--- Material ---
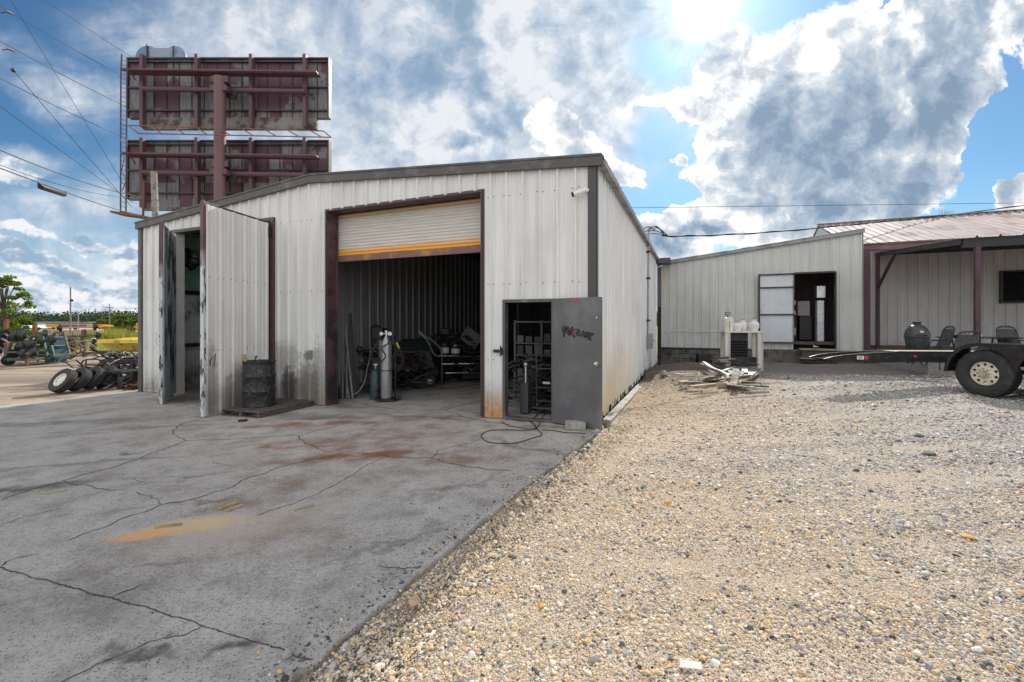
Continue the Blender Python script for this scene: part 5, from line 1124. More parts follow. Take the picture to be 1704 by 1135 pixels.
for k, (px, Y, h, rad) in enumerate(((203, 75, 3.6, 2.7), (190, 80, 3.2, 2.6), (218, 78, 3.3, 2.6), (228, 84, 3.0, 2.2))):
    tree('field_bush', ('rounded bush beyond the field, under the short pole', 'bush left of the short pole beyond the field', 'bush right of the short pole beyond the field', 'low bush half hidden by the workshop edge')[k], (P(px, 550, Y).x, Y, -.3), h, rad, 26, 2600, .20, m_leafy, 30 + k, 'bush', .1, 'bushes beyond the field', .05)
# far wood: one mass of clumps
cs = []; ss = []; r_ = np.random.default_rng(11)
for k in range(2300):
    X = r_.uniform(-420, 330); Y = r_.uniform(190, 300); top = 4.6 + 2.4 * noise.noise(Vector((X * .035, Y * .02, 0))) + r_.uniform(-.9, 1.6) + (Y - 190) * .012
    for j in range(38):
        u = r_.random(); w_ = 3.6 * (1 - .45 * u); cs.append((X + r_.normal() * w_, Y + r_.normal() * 3, -.5 + u * (top + 1.6))); ss.append(r_.uniform(.35, .8))
o = leaf_mesh('distant_wood', cs, ss, m_leafd, None, .5); tag(o, 'dark green wood along the horizon beyond the field', 'wood', kind='stuff')
# hills beyond the wood
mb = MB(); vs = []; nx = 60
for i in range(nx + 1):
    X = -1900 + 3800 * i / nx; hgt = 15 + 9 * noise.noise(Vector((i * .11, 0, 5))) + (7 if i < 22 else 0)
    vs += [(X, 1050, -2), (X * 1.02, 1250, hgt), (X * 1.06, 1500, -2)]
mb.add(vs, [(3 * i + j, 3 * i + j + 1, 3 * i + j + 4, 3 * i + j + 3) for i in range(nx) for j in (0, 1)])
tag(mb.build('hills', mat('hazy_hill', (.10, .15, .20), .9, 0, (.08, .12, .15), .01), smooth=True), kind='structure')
# grass and weeds
def blades(name, n, region, hmin, hmax, label, mt, seed, w=.02):
    r_ = np.random.default_rng(seed); X = r_.uniform(region[0], region[1], n); Y = r_.uniform(region[2], region[3], n); pat = np.array([noise.noise(Vector((x * .35, y * .2, 2))) for x, y in zip(X, Y)])
    H = hmin + (hmax - hmin) * r_.random(n) * np.clip(.5 + pat * 1.3, .15, 1); A = r_.uniform(0, 6.28, n); B_ = np.stack([X, Y, np.full(n, -.2)], 1); T_ = B_ + np.stack([r_.normal(0, .22, n) * H, r_.normal(0, .22, n) * H, H], 1); D_ = np.stack([np.cos(A), np.sin(A), 0 * A], 1) * (w * (1 + Y / 40))[:, None]
    V = np.stack([B_ - D_, B_ + D_, T_], 1).reshape(-1, 3); me = bpy.data.meshes.new(name); me.vertices.add(3 * n); me.vertices.foreach_set('co', V.astype(np.float32).ravel()); me.loops.add(3 * n); me.loops.foreach_set('vertex_index', np.arange(3 * n, dtype=np.int32)); me.polygons.add(n); me.polygons.foreach_set('loop_start', np.arange(0, 3 * n, 3, dtype=np.int32)); me.update(calc_edges=True)
    tag(obj(name, me, mt), label, 'grass', kind='stuff')
blades('field_grass', 30000, (-75, -15, 30, 60), .08, .30, 'short bright grass of the field beyond the drive', m_blade, 1)
blades('tall_weeds', 16000, (-58, -36, 47, 62), .4, 1.5, 'tall seeding weeds in front of the bushes', m_blade, 2, .025)

# ------------------------------------------------------------------ trailers
def wheel_part(parent, x, y, rz, z=.387, out=1):
    ty = tyre_mesh(.387, .235, .205).build('wheel', m_rubber, parent, smooth=True); ty.location = (x, y, z); ty.rotation_euler = (0, 0, rz)
    rim_mesh(.225, .19, 10).build('rim', mat('trailer_rim', (.74, .69, .57), .42, .15, (.30, .25, .18), 6, .62, .78), ty, smooth=True)
    mb = MB(); mb.cyl((0, -.045, 0), (0, -.115, 0), .050, 20, .046); mb.cyl((0, -.115, 0), (0, -.130, 0), .032, 16)
    mb.build('hub', mat('trailer_hub', (.50, .44, .34), .5, .2, (.22, .17, .12), 12, .5, .7), ty, smooth=True)
    mb = MB()
    for q in range(8): a = q * math.pi / 4; c = (.076 * math.cos(a), 0, .076 * math.sin(a)); mb.cyl((c[0], -.08, c[2]), (c[0], -.105, c[2]), .012, 6)
    mb.build('wheel_nut', m_steel, ty)['kind'] = 'stuff'
    mb = MB(); mb.cyl((0, -.04, 0), (0, .10, 0), .15, 20); mb.build('brake_drum', m_black, ty); return ty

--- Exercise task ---
Images in the data above are to be skipped. Retype all other material exactly.

--- Reply to the exercise ---
Continue the Blender Python script for this scene: part 5, from line 1124. More parts follow. Take the picture to be 1704 by 1135 pixels.
for k, (px, Y, h, rad) in enumerate(((203, 75, 3.6, 2.7), (190, 80, 3.2, 2.6), (218, 78, 3.3, 2.6), (228, 84, 3.0, 2.2))):
    tree('field_bush', ('rounded bush beyond the field, under the short pole', 'bush left of the short pole beyond the field', 'bush right of the short pole beyond the field', 'low bush half hidden by the workshop edge')[k], (P(px, 550, Y).x, Y, -.3), h, rad, 26, 2600, .20, m_leafy, 30 + k, 'bush', .1, 'bushes beyond the field', .05)
# far wood: one mass of clumps
cs = []; ss = []; r_ = np.random.default_rng(11)
for k in range(2300):
    X = r_.uniform(-420, 330); Y = r_.uniform(190, 300); top = 4.6 + 2.4 * noise.noise(Vector((X * .035, Y * .02, 0))) + r_.uniform(-.9, 1.6) + (Y - 190) * .012
    for j in range(38):
        u = r_.random(); w_ = 3.6 * (1 - .45 * u); cs.append((X + r_.normal() * w_, Y + r_.normal() * 3, -.5 + u * (top + 1.6))); ss.append(r_.uniform(.35, .8))
o = leaf_mesh('distant_wood', cs, ss, m_leafd, None, .5); tag(o, 'dark green wood along the horizon beyond the field', 'wood', kind='stuff')
# hills beyond the wood
mb = MB(); vs = []; nx = 60
for i in range(nx + 1):
    X = -1900 + 3800 * i / nx; hgt = 15 + 9 * noise.noise(Vector((i * .11, 0, 5))) + (7 if i < 22 else 0)
    vs += [(X, 1050, -2), (X * 1.02, 1250, hgt), (X * 1.06, 1500, -2)]
mb.add(vs, [(3 * i + j, 3 * i + j + 1, 3 * i + j + 4, 3 * i + j + 3) for i in range(nx) for j in (0, 1)])
tag(mb.build('hills', mat('hazy_hill', (.10, .15, .20), .9, 0, (.08, .12, .15), .01), smooth=True), kind='structure')
# grass and weeds
def blades(name, n, region, hmin, hmax, label, mt, seed, w=.02):
    r_ = np.random.default_rng(seed); X = r_.uniform(region[0], region[1], n); Y = r_.uniform(region[2], region[3], n); pat = np.array([noise.noise(Vector((x * .35, y * .2, 2))) for x, y in zip(X, Y)])
    H = hmin + (hmax - hmin) * r_.random(n) * np.clip(.5 + pat * 1.3, .15, 1); A = r_.uniform(0, 6.28, n); B_ = np.stack([X, Y, np.full(n, -.2)], 1); T_ = B_ + np.stack([r_.normal(0, .22, n) * H, r_.normal(0, .22, n) * H, H], 1); D_ = np.stack([np.cos(A), np.sin(A), 0 * A], 1) * (w * (1 + Y / 40))[:, None]
    V = np.stack([B_ - D_, B_ + D_, T_], 1).reshape(-1, 3); me = bpy.data.meshes.new(name); me.vertices.add(3 * n); me.vertices.foreach_set('co', V.astype(np.float32).ravel()); me.loops.add(3 * n); me.loops.foreach_set('vertex_index', np.arange(3 * n, dtype=np.int32)); me.polygons.add(n); me.polygons.foreach_set('loop_start', np.arange(0, 3 * n, 3, dtype=np.int32)); me.update(calc_edges=True)
    tag(obj(name, me, mt), label, 'grass', kind='stuff')
blades('field_grass', 30000, (-75, -15, 30, 60), .08, .30, 'short bright grass of the field beyond the drive', m_blade, 1)
blades('tall_weeds', 16000, (-58, -36, 47, 62), .4, 1.5, 'tall seeding weeds in front of the bushes', m_blade, 2, .025)

# ------------------------------------------------------------------ trailers
def wheel_part(parent, x, y, rz, z=.387, out=1):
    ty = tyre_mesh(.387, .235, .205).build('wheel', m_rubber, parent, smooth=True); ty.location = (x, y, z); ty.rotation_euler = (0, 0, rz)
    rim_mesh(.225, .19, 10).build('rim', mat('trailer_rim', (.74, .69, .57), .42, .15, (.30, .25, .18), 6, .62, .78), ty, smooth=True)
    mb = MB(); mb.cyl((0, -.045, 0), (0, -.115, 0), .050, 20, .046); mb.cyl((0, -.115, 0), (0, -.130, 0), .032, 16)
    mb.build('hub', mat('trailer_hub', (.50, .44, .34), .5, .2, (.22, .17, .12), 12, .5, .7), ty, smooth=True)
    mb = MB()
    for q in range(8): a = q * math.pi / 4; c = (.076 * math.cos(a), 0, .076 * math.sin(a)); mb.cyl((c[0], -.08, c[2]), (c[0], -.105, c[2]), .012, 6)
    mb.build('wheel_nut', m_steel, ty)['kind'] = 'stuff'
    mb = MB(); mb.cyl((0, -.04, 0), (0, .10, 0), .15, 20); mb.build('brake_drum', m_black, ty); return ty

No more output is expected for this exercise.